E. llegó de Washington el martes pasado a Madrid-Juerga y de allí se fue tras la exigente nocturnidad a Bruselas-Amigos. Ayer domingo el aeropuerto de Bruselas estaba impracticablemente blanco por lo que llegó tarde a Madrid y perdió la conexión para la subtropi(lo)calidad.
A las 13 horas (en lugar de a las 14) he llegado a Tenerife-Reina pensando que igual traían el viento de cola y se presentaban antes. El viento sin embargo se había puesto frontalmente hostil y con todos los nudos disponibles soplaba para retrasar. Tenía hora y media por delante. “Como me ponga a beber cañas…”, dada mi voracidad, oralidad, ansiedad, y además en un aeropuerto (en el que nunca se ve un famoso, pero es cosmopolitan) “no respondo de mi mismo”, me he sopesado.
“Me voy a poner a caminar”, me he aconsejado. Dicho y hecho. No sé realizar actividades intermedias y contemplativas. He andado unos buenos kilómetros por fuera de la terminal y sus ampliaciones longitudinales, que al nordeste las rebasaba, no así al sudoeste ya que colinda con otros municipios sureños más alejados. Me he dado cuenta de que era la admiración de taxistas, guagüeros, policías nacionales, las recoge-viajeros… y oficios anexos, y me henchía y me ponía a resoplar.

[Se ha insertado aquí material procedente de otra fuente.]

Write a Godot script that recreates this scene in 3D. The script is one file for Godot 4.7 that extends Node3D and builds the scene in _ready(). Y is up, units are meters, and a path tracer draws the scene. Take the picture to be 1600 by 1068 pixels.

Estaba tan entusiasmado con mis largos enloquecidos de punta a punta del exterior de la terminal, hasta que me he dado cuenta de que ya no podía tardar mucho el avión y apenas tenía tiempo para tomar cervezas. Como siempre me decía mi madre que lo quiero todo, y es la pura verdad, he hecho un par de rondas por los bares para tomarme unas cañas. Y lo he logrado, pero a contrarreloj.